O bote final: Raikkonen começa o movimento para a grande manobra sobre Fisichella |
Apesar de uma diferença larga que poderia ter dado a
Fisichella a chance de vencer a prova em Suzuka, as possibilidades começaram a
mudar quando Webber e Button pararam nos boxes e deixaram caminho aberto para
Raikkonen efetuar uma boa série de voltas – entre elas a melhor da corrida, com
o tempo de 1’31’’540 – e tentar pegar Giancarlo nas voltas seguintes. Quando
Kimi voltou de seu pit-stop, toda aquela diferença de mais de vinte segundos
que o separava de Fisichella havia despencado para um pouco mais de cinco
segundos. Uma atuação que só por si já valeria o dia, mas Raikkonen queria
mais... As últimas oito voltas foram vertiginosas, com o italiano tentando como
podia distanciar-se do perigo prateado que se aproximava cada vez mais.

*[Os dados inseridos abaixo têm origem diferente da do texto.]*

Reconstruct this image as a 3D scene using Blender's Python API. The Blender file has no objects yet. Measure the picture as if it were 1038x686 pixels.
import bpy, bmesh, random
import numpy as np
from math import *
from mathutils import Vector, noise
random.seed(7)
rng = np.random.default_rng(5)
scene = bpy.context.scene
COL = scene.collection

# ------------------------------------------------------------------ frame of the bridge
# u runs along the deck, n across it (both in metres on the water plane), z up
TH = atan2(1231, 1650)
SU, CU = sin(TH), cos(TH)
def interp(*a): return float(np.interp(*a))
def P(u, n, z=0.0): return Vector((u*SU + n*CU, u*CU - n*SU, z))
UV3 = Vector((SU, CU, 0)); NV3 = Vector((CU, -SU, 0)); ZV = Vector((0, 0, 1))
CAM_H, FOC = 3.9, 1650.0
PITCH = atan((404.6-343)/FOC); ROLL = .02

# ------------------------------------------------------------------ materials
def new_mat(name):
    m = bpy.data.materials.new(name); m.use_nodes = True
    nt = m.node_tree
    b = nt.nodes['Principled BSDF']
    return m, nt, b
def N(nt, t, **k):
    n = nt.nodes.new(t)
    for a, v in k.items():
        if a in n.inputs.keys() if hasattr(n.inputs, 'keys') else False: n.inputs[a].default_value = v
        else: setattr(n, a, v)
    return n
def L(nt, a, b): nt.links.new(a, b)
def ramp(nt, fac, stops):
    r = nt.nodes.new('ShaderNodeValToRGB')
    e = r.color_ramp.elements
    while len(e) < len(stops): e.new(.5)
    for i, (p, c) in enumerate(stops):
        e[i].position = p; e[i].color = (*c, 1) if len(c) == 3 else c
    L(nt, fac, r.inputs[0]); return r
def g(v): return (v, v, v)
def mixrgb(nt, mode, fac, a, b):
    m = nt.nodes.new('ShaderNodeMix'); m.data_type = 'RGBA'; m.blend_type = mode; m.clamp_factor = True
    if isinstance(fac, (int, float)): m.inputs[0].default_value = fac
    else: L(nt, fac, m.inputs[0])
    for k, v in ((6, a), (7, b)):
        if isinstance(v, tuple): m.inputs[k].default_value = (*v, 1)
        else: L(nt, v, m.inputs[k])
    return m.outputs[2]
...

Enquanto esse jogo de gato e rato acontecia na frente, Alonso continuava a sua
escalada: após superar Schumi pela terceira vez na corrida, tinha deixado
Coulthard para trás e agora buscava incansavelmente Webber e Button que foram
superados impiedosamente pelo espanhol, que chegara ao terceiro posto após uma
grande corrida. O desperdício de tempo nas devoluções de posições para Klien
atrasaram-no bastante.
Ganhando cerca de um segundo por volta sobre Fisichella,
Raikkonen tinha o italiano na sua alça de mira faltando três voltas para o fim.
Apesar de defender-se bem de algumas investidas do finlandês, o desfecho foi
favorável ao piloto da McLaren: conseguindo grudar no vácuo do Renault, Kimi
teve a sua passagem bloqueada por Fisichella que lhe fechara a parte de dentro
da grande reta, mas Raikkonen conseguiu levar o carro para esquerda e arriscar
a manobra por fora na freada da curva 1. Certamente foi de cortar a respiração e
Raikkonen estava à frente de Giancarlo naquela volta final e o finlandês tratou
de continuar na mesma tocada para vencer por uma margem de 1’6 segundos sobre
Fisichella. A saudação dos membros da McLaren e das pessoas que ali estava no
parque fechado foi estrondosa.
Foi a sétima vitória dele no campeonato e a nona na
carreira, e que acabou por ser a sua última pela McLaren. Mas certamente foi a
melhor de sua carreira, num dos melhores GPs da década passada.